Frauen und Männer in Outfits, die eher an die dreißiger Jahre erinnerten, standen Seite an Seite mit Neonazis, die Glatze, Bomberjacke und martia­lische T-Shirts trugen. Vor Beginn des Marschs durch den ländlichen Vorort flocht ein junger Mann aus dem völkisch-traditionalistischen Lager in einer Wiese kniend einen kleinen Kranz. Der blonden Maid, der er den Kranz zugedacht hatte, war er dann allerdings zu klein.

In der ruralen Idylle vor der JVA lauschten die Haverbeck-Fans Reden des früheren NPD-Funktionärs Thomas »Steiner« Wulff, dem aus der Schweiz stammenden Holocaustleugner Bernhard Schaub und von Nikolai Nerling, der sich als selbsternannter »Volkslehrer« auf Youtube einen Namen gemacht hat. Wulff erzählte einen Schwank aus seiner Jugend, in der auch er »Fragen« gestellt habe. Welche Fragen? Das machte er mit seinem ­T-Shirt deutlich, auf dem die Silhouette des KZ Auschwitz und darunter die Aufschrift »Ich habe da eine Frage« zu sehen war, was Zweifel an der Existenz der Gaskammern andeuten soll. Deutlicher musste Wulff nicht werden, das Publikum verstand, was gemeint war.

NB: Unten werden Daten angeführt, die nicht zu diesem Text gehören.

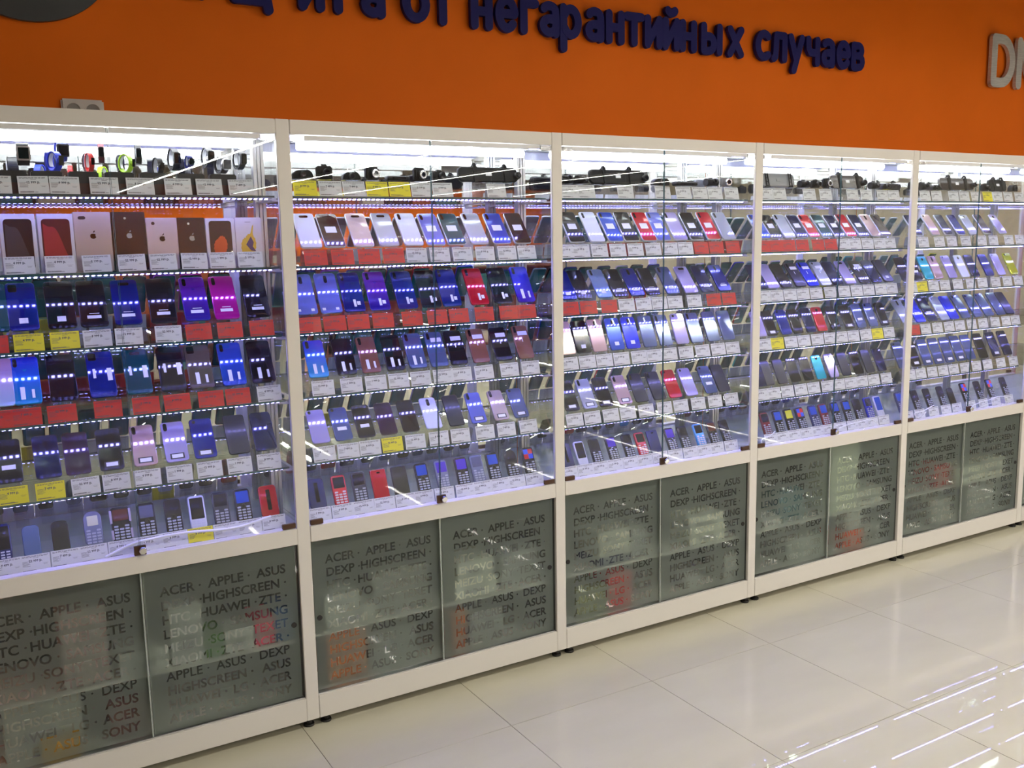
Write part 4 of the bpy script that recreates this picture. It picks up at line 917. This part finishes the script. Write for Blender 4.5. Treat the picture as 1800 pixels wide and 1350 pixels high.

Schaub griff auf die Thesen früher Holocaustleugner wie Paul Rassinier zurück und sprach über »Tatsachen«, die 1946 von den Allierten festgelegt worden seien. Nerling, der aus dem verschwörungsideologischen Milieu kommt, sprach darüber, wie hart der Kampf für »die Wahrheit« sei und wie wohl er sich unter den Nazis fühle. Nerling zeigte sich rhetorisch geschickter als die üblichen Naziredner. Er ­erzielt auch mit seinen Videos viel höhere Reichweiten als diese. Das scheinen auch die Nazis erkannt zu haben, sie beginnen, Nerling in ihre Strukturen einzubinden. Erste Erfolge hatten sie damit in Bielefeld. Einige Teilnehmer der Kundgebung kamen nur, um mit dem antisemitischen Youtuber zu sprechen.